> **Data excerpt**
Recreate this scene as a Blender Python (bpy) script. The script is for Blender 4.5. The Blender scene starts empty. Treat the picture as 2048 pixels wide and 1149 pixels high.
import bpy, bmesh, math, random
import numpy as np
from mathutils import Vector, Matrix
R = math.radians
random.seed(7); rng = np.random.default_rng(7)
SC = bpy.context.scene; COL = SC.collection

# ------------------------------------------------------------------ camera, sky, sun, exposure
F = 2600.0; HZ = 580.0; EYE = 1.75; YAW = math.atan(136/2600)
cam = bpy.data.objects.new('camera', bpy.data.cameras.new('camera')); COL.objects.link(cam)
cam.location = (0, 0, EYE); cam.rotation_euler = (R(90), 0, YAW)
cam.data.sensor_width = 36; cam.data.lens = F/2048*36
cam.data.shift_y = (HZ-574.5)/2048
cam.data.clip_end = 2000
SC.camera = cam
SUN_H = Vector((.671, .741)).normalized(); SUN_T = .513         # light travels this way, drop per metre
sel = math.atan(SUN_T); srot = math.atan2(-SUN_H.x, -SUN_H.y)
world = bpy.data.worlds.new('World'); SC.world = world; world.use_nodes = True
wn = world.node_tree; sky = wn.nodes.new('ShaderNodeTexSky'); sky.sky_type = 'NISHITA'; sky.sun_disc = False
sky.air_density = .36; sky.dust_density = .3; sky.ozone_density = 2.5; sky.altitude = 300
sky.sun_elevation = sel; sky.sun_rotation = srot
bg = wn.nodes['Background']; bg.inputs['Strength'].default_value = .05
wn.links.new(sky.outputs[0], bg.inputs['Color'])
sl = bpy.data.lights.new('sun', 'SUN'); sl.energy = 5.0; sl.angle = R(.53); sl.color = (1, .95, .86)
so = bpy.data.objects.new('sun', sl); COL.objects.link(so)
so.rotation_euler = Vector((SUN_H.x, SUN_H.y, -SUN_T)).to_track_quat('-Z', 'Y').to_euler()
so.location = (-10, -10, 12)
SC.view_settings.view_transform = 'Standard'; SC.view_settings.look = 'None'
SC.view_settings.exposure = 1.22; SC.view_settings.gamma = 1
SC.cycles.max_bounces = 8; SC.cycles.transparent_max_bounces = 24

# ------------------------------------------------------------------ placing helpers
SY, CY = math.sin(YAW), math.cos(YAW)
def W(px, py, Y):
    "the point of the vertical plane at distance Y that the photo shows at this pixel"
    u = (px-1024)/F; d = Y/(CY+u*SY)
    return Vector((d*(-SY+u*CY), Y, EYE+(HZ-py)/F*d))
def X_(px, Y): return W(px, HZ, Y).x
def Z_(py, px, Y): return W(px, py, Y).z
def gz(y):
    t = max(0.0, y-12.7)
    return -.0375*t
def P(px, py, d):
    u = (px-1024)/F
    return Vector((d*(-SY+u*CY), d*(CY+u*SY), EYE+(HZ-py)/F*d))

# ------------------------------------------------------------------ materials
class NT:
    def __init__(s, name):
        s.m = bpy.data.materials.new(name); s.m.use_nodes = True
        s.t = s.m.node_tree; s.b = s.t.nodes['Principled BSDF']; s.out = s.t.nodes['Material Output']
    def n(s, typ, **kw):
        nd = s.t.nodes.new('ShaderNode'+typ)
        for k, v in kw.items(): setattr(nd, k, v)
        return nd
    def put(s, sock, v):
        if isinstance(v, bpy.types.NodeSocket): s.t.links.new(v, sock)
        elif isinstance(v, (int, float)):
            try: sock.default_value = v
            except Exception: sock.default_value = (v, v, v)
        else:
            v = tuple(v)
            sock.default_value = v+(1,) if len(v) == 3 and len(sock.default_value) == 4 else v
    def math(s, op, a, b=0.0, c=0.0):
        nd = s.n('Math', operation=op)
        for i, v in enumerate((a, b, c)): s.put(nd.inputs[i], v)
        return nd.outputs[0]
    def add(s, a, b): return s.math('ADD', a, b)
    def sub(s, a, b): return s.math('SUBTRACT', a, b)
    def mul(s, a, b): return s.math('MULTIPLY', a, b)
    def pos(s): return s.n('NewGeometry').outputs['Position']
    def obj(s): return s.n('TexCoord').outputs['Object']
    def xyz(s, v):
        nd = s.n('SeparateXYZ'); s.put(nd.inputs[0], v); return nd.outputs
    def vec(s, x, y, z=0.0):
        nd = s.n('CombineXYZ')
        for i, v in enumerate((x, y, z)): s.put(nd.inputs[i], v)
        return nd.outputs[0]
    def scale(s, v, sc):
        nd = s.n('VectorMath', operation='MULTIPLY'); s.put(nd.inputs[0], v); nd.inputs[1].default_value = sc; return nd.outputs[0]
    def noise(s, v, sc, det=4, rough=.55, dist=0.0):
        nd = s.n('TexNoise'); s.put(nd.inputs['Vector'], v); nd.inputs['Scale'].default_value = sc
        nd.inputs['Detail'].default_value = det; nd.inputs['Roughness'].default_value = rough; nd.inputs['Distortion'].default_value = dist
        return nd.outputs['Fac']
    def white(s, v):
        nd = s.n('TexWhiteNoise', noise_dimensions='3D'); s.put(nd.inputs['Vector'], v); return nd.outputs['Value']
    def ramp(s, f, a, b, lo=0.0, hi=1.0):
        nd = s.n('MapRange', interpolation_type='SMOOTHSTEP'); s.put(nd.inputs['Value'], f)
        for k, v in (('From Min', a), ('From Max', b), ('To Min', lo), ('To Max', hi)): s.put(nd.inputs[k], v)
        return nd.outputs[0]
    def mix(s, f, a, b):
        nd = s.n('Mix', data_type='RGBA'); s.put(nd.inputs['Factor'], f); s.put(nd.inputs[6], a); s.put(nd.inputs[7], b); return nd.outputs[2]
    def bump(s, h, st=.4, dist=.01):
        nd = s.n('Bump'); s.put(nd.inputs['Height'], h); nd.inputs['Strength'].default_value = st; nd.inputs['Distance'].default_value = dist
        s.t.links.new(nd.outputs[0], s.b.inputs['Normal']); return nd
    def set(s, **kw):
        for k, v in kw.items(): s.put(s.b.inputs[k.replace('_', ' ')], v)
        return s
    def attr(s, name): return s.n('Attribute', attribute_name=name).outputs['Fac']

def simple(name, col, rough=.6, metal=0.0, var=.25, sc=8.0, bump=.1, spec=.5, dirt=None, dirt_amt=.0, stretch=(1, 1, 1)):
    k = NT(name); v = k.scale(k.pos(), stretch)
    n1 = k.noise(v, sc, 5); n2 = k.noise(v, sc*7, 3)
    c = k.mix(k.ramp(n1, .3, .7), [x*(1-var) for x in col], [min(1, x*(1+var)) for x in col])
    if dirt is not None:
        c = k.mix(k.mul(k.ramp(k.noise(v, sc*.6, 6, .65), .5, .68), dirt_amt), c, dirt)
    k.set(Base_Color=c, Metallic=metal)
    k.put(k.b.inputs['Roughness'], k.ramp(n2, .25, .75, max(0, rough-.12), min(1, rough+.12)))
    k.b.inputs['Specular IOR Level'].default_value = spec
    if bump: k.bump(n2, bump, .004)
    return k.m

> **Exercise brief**
Copy down the material exactly as written.

> **Task answer**
Recreate this scene as a Blender Python (bpy) script. The script is for Blender 4.5. The Blender scene starts empty. Treat the picture as 2048 pixels wide and 1149 pixels high.
import bpy, bmesh, math, random
import numpy as np
from mathutils import Vector, Matrix
R = math.radians
random.seed(7); rng = np.random.default_rng(7)
SC = bpy.context.scene; COL = SC.collection

# ------------------------------------------------------------------ camera, sky, sun, exposure
F = 2600.0; HZ = 580.0; EYE = 1.75; YAW = math.atan(136/2600)
cam = bpy.data.objects.new('camera', bpy.data.cameras.new('camera')); COL.objects.link(cam)
cam.location = (0, 0, EYE); cam.rotation_euler = (R(90), 0, YAW)
cam.data.sensor_width = 36; cam.data.lens = F/2048*36
cam.data.shift_y = (HZ-574.5)/2048
cam.data.clip_end = 2000
SC.camera = cam
SUN_H = Vector((.671, .741)).normalized(); SUN_T = .513         # light travels this way, drop per metre
sel = math.atan(SUN_T); srot = math.atan2(-SUN_H.x, -SUN_H.y)
world = bpy.data.worlds.new('World'); SC.world = world; world.use_nodes = True
wn = world.node_tree; sky = wn.nodes.new('ShaderNodeTexSky'); sky.sky_type = 'NISHITA'; sky.sun_disc = False
sky.air_density = .36; sky.dust_density = .3; sky.ozone_density = 2.5; sky.altitude = 300
sky.sun_elevation = sel; sky.sun_rotation = srot
bg = wn.nodes['Background']; bg.inputs['Strength'].default_value = .05
wn.links.new(sky.outputs[0], bg.inputs['Color'])
sl = bpy.data.lights.new('sun', 'SUN'); sl.energy = 5.0; sl.angle = R(.53); sl.color = (1, .95, .86)
so = bpy.data.objects.new('sun', sl); COL.objects.link(so)
so.rotation_euler = Vector((SUN_H.x, SUN_H.y, -SUN_T)).to_track_quat('-Z', 'Y').to_euler()
so.location = (-10, -10, 12)
SC.view_settings.view_transform = 'Standard'; SC.view_settings.look = 'None'
SC.view_settings.exposure = 1.22; SC.view_settings.gamma = 1
SC.cycles.max_bounces = 8; SC.cycles.transparent_max_bounces = 24

# ------------------------------------------------------------------ placing helpers
SY, CY = math.sin(YAW), math.cos(YAW)
def W(px, py, Y):
    "the point of the vertical plane at distance Y that the photo shows at this pixel"
    u = (px-1024)/F; d = Y/(CY+u*SY)
    return Vector((d*(-SY+u*CY), Y, EYE+(HZ-py)/F*d))
def X_(px, Y): return W(px, HZ, Y).x
def Z_(py, px, Y): return W(px, py, Y).z
def gz(y):
    t = max(0.0, y-12.7)
    return -.0375*t
def P(px, py, d):
    u = (px-1024)/F
    return Vector((d*(-SY+u*CY), d*(CY+u*SY), EYE+(HZ-py)/F*d))

# ------------------------------------------------------------------ materials
class NT:
    def __init__(s, name):
        s.m = bpy.data.materials.new(name); s.m.use_nodes = True
        s.t = s.m.node_tree; s.b = s.t.nodes['Principled BSDF']; s.out = s.t.nodes['Material Output']
    def n(s, typ, **kw):
        nd = s.t.nodes.new('ShaderNode'+typ)
        for k, v in kw.items(): setattr(nd, k, v)
        return nd
    def put(s, sock, v):
        if isinstance(v, bpy.types.NodeSocket): s.t.links.new(v, sock)
        elif isinstance(v, (int, float)):
            try: sock.default_value = v
            except Exception: sock.default_value = (v, v, v)
        else:
            v = tuple(v)
            sock.default_value = v+(1,) if len(v) == 3 and len(sock.default_value) == 4 else v
    def math(s, op, a, b=0.0, c=0.0):
        nd = s.n('Math', operation=op)
        for i, v in enumerate((a, b, c)): s.put(nd.inputs[i], v)
        return nd.outputs[0]
    def add(s, a, b): return s.math('ADD', a, b)
    def sub(s, a, b): return s.math('SUBTRACT', a, b)
    def mul(s, a, b): return s.math('MULTIPLY', a, b)
    def pos(s): return s.n('NewGeometry').outputs['Position']
    def obj(s): return s.n('TexCoord').outputs['Object']
    def xyz(s, v):
        nd = s.n('SeparateXYZ'); s.put(nd.inputs[0], v); return nd.outputs
    def vec(s, x, y, z=0.0):
        nd = s.n('CombineXYZ')
        for i, v in enumerate((x, y, z)): s.put(nd.inputs[i], v)
        return nd.outputs[0]
    def scale(s, v, sc):
        nd = s.n('VectorMath', operation='MULTIPLY'); s.put(nd.inputs[0], v); nd.inputs[1].default_value = sc; return nd.outputs[0]
    def noise(s, v, sc, det=4, rough=.55, dist=0.0):
        nd = s.n('TexNoise'); s.put(nd.inputs['Vector'], v); nd.inputs['Scale'].default_value = sc
        nd.inputs['Detail'].default_value = det; nd.inputs['Roughness'].default_value = rough; nd.inputs['Distortion'].default_value = dist
        return nd.outputs['Fac']
    def white(s, v):
        nd = s.n('TexWhiteNoise', noise_dimensions='3D'); s.put(nd.inputs['Vector'], v); return nd.outputs['Value']
    def ramp(s, f, a, b, lo=0.0, hi=1.0):
        nd = s.n('MapRange', interpolation_type='SMOOTHSTEP'); s.put(nd.inputs['Value'], f)
        for k, v in (('From Min', a), ('From Max', b), ('To Min', lo), ('To Max', hi)): s.put(nd.inputs[k], v)
        return nd.outputs[0]
    def mix(s, f, a, b):
        nd = s.n('Mix', data_type='RGBA'); s.put(nd.inputs['Factor'], f); s.put(nd.inputs[6], a); s.put(nd.inputs[7], b); return nd.outputs[2]
    def bump(s, h, st=.4, dist=.01):
        nd = s.n('Bump'); s.put(nd.inputs['Height'], h); nd.inputs['Strength'].default_value = st; nd.inputs['Distance'].default_value = dist
        s.t.links.new(nd.outputs[0], s.b.inputs['Normal']); return nd
    def set(s, **kw):
        for k, v in kw.items(): s.put(s.b.inputs[k.replace('_', ' ')], v)
        return s
    def attr(s, name): return s.n('Attribute', attribute_name=name).outputs['Fac']

def simple(name, col, rough=.6, metal=0.0, var=.25, sc=8.0, bump=.1, spec=.5, dirt=None, dirt_amt=.0, stretch=(1, 1, 1)):
    k = NT(name); v = k.scale(k.pos(), stretch)
    n1 = k.noise(v, sc, 5); n2 = k.noise(v, sc*7, 3)
    c = k.mix(k.ramp(n1, .3, .7), [x*(1-var) for x in col], [min(1, x*(1+var)) for x in col])
    if dirt is not None:
        c = k.mix(k.mul(k.ramp(k.noise(v, sc*.6, 6, .65), .5, .68), dirt_amt), c, dirt)
    k.set(Base_Color=c, Metallic=metal)
    k.put(k.b.inputs['Roughness'], k.ramp(n2, .25, .75, max(0, rough-.12), min(1, rough+.12)))
    k.b.inputs['Specular IOR Level'].default_value = spec
    if bump: k.bump(n2, bump, .004)
    return k.m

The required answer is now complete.